Il avait déjà tenté, en 2016, de restreindre fortement le droit à l'avortement. Une loi similaire au texte actuellement examiné en commission prévoyait aussi de réserver l'avortement aux grossesses résultant d'un viol ou d'un inceste, ou quand la vie de la mère était en danger. Les sages-femmes et médecins pratiquant des IVG étaient quant à eux passibles de cinq ans d'emprisonnement.

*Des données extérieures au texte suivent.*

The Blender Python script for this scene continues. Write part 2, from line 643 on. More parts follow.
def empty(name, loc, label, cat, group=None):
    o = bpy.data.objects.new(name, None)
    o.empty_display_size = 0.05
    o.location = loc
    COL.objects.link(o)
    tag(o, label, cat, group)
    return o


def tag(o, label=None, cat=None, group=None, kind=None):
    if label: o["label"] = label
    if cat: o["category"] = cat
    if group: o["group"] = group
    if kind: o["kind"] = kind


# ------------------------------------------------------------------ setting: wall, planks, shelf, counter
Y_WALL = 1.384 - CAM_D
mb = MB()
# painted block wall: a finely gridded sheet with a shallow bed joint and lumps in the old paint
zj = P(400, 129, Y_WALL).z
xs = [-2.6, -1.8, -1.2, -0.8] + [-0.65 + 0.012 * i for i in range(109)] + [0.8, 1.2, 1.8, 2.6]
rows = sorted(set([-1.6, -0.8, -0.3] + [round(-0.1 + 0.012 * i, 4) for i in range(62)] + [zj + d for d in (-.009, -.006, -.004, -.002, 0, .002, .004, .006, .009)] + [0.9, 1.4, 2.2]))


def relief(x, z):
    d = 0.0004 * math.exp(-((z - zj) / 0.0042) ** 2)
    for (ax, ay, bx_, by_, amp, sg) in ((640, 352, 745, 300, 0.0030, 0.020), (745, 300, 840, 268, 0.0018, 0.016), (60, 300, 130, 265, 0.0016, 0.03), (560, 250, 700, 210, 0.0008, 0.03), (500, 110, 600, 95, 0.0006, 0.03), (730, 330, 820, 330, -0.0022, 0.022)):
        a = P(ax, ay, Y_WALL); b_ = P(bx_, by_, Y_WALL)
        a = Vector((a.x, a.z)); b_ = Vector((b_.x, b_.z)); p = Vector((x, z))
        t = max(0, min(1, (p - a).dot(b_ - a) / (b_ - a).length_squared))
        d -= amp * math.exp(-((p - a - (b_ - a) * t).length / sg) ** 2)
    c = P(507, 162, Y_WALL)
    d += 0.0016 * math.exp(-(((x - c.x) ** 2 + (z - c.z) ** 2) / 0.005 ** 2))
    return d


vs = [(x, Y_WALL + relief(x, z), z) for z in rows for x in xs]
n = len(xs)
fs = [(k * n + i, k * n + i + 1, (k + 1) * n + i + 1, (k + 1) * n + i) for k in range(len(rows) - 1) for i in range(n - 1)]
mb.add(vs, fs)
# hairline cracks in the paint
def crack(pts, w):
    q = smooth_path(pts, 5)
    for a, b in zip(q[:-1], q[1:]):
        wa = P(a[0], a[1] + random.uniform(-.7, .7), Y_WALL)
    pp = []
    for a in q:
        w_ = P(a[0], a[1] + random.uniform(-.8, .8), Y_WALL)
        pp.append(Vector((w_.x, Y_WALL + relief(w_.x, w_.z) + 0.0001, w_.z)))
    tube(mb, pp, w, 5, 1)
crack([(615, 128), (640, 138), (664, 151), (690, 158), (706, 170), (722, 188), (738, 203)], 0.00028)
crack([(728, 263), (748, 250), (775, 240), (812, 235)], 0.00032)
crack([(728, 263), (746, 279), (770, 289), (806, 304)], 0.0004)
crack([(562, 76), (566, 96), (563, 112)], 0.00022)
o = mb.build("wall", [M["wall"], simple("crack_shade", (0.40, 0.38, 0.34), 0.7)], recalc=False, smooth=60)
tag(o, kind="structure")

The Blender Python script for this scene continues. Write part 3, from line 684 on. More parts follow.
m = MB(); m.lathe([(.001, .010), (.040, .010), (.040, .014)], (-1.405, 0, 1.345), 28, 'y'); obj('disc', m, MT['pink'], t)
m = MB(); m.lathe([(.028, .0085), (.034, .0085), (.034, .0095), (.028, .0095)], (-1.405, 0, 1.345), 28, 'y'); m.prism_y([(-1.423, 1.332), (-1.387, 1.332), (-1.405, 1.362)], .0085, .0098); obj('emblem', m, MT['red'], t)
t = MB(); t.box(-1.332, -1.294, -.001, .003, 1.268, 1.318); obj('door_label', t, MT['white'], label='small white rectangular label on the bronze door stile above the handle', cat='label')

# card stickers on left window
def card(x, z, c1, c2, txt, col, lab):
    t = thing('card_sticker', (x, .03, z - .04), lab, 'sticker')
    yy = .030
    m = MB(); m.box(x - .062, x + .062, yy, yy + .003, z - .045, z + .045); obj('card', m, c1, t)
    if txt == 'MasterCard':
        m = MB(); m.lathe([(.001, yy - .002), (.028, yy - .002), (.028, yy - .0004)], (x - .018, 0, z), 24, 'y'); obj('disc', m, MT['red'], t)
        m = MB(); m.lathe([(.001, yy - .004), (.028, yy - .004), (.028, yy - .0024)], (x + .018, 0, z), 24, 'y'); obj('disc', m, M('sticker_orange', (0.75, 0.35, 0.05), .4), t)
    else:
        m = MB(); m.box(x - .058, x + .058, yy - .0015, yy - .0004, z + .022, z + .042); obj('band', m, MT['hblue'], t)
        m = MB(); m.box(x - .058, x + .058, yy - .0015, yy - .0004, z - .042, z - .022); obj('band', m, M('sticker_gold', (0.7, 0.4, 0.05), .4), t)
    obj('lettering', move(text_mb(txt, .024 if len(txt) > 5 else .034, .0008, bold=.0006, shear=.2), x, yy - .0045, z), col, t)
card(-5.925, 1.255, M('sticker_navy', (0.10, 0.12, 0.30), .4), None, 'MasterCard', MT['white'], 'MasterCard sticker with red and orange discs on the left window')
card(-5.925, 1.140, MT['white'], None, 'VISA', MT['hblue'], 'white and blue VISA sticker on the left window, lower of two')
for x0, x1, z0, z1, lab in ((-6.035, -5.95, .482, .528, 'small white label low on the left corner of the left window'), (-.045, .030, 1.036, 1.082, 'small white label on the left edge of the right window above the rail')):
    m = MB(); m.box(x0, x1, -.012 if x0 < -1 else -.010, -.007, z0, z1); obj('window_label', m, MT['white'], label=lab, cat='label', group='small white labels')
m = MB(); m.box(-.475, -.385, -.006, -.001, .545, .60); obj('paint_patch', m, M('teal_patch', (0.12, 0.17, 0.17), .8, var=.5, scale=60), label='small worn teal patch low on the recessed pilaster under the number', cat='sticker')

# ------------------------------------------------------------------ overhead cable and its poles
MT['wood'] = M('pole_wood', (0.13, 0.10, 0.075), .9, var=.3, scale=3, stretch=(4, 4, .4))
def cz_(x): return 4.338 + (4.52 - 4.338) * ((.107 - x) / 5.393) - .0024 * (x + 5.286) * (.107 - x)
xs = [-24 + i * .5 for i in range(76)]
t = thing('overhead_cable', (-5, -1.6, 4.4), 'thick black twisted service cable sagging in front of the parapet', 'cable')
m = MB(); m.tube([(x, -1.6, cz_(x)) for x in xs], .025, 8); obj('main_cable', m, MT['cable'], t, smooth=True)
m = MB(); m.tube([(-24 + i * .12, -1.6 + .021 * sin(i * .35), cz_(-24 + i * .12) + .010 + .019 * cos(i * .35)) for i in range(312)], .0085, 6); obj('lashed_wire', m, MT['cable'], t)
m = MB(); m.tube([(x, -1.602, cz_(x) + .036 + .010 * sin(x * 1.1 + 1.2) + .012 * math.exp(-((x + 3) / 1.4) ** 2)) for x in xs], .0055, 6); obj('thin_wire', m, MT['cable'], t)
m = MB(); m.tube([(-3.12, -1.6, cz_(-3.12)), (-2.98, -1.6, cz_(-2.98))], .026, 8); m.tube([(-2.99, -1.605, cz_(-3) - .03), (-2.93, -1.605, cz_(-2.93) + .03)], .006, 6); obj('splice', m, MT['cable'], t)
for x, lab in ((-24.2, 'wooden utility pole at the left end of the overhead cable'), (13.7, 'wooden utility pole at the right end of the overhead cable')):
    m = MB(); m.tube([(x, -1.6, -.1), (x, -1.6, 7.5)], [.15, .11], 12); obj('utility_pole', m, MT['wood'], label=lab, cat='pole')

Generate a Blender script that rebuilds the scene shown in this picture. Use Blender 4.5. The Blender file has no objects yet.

Finalement, la forte mobilisation des Polonaises, vêtues de noir pour défendre leurs droits sexuels et reproductifs avait eu raison du projet du gouvernement, abandonné en octobre 2016. "Les mouvements ultra-conservateurs, soutenus par l'Église catholique, prennent les femmes en otage pour rétablir un supposé 'naturel' ordre moral. Une vraie régression non seulement pour les femmes, mais pour la démocratie et pour les libertés fondamentales car il s'agit bien de la remise en cause des droits fondamentaux des femmes à la maîtrise de leur fécondité et de leur procréation", avait alors déclaré le Planning Familial français, à l'origine d'une vaste manifestation organisée le 2 octobre devant l'ambassade de Pologne en France.

Le 5 octobre 2016, Le Ministre des Sciences et de l'Éducation Supérieure, Jaroslaw Gowin, avait ainsi déclaré que la résistance des femmes "les avait fait réfléchir et leur avait donné une leçon d'humilité."

Une leçon que le gouvernement a vite fait d'oublier, mais que comptent bien leur rappeler les femmes polonaises. Jeudi 11 janvier, une centaine de manifestantes se sont réunies devant le parlement pour "défendre les droits de l'homme et les droits des femmes", rapporte l'AFP. "Je réfléchis très sérieusement à émigrer, a expliqué à France Info Kamila Radecka, qui participait au rassemblement. J'aime beaucoup mon pays, mais le climat politique change tellement que je n'imagine pas faire naître et élever mes enfants ici."